Posture is important to reduce strain on the body. A person should sit with her head and neck in line with her body, facing forward but not leaning forward. Shoulders and arms should not be raised. The wrist and hands must be straight and not bent either up or down. If using a wrist rest, it should have padding and allow your wrist and forearms to stay in a straight line while working. The feet should be on a footrest or flat on the floor with the thighs parallel to the floor.

Computer Use Safety

Computers are the primary office tool for many people working at a desk. Not setting up the computer correctly can cause muscle strain. The mouse should be placed near the keyboard so that you are not reaching or stretching to use the mouse. The keyboard or other input device should be comfortable to reach the keys without strain. The hands and wrist should not rest or rub against hard or sharp surfaces. The monitor placement is important for avoiding muscle strain and eye strain. The top of the monitor screen should be at eye level or slightly below. You should not need to bend your head up or down to view the monitor. The monitor should be straight in front of you while working. You should not have to turn your head to view the screen. Glare should not reflect on the monitor's screen to avoid positioning yourself in an unnatural position to "see through" the glare. This will also avoid eye strain.

Working Area

The desk and chair work as a unit in your work area. The desk may be the correct height, but if the chair isn't adjusted for the user's height, it can cause you to reach or your thigh may rub the underneath side of the desk.
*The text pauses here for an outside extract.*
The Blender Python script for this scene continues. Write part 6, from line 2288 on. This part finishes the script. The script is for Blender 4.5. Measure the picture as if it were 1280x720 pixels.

There should be 2 to 3 inches between the desk and your thighs. Under the desk should not be cluttered so that your feet don't have room for you to sit closely to the work surface. Assistance tools like document holders should be at the same height as the monitor. It should also be at the same distance as the monitor. You shouldn't need to twist your head or constantly shift the focus of your vision.

Chair

OSHA requires that office chairs meet certain standards. The chair needs back support. Optimally, the chair back has a slight "S" curve to align with the spine. It should have a "waterfall" or curved front of the seat to ensure proper blood circulation. Adjustments should be easy to make for seat and back height as well as back tilt. Proper casters help the user move easily. In general, chairs should be comfortable and in good working condition.

General Work Area Considerations

Telephones are not necessarily part of desk safety, however, many office workers use telephones extensively. The phone should be placed on the desk so that you don't stretch to answer. You also need to keep your head upright while talking, especially if you are performing computer tasks at the same time. Headphones allow you to relax your shoulders while talking on the phone and typing.

In general, all furniture and office equipment used with the desk should work properly. Each piece of equipment should be adjustable to meet individual worker needs. The work tasks should be varied, allowing you to perform different tasks occasionally. This helps prevent repetitive motion injuries. You should also take "micro-breaks" while working at a desk.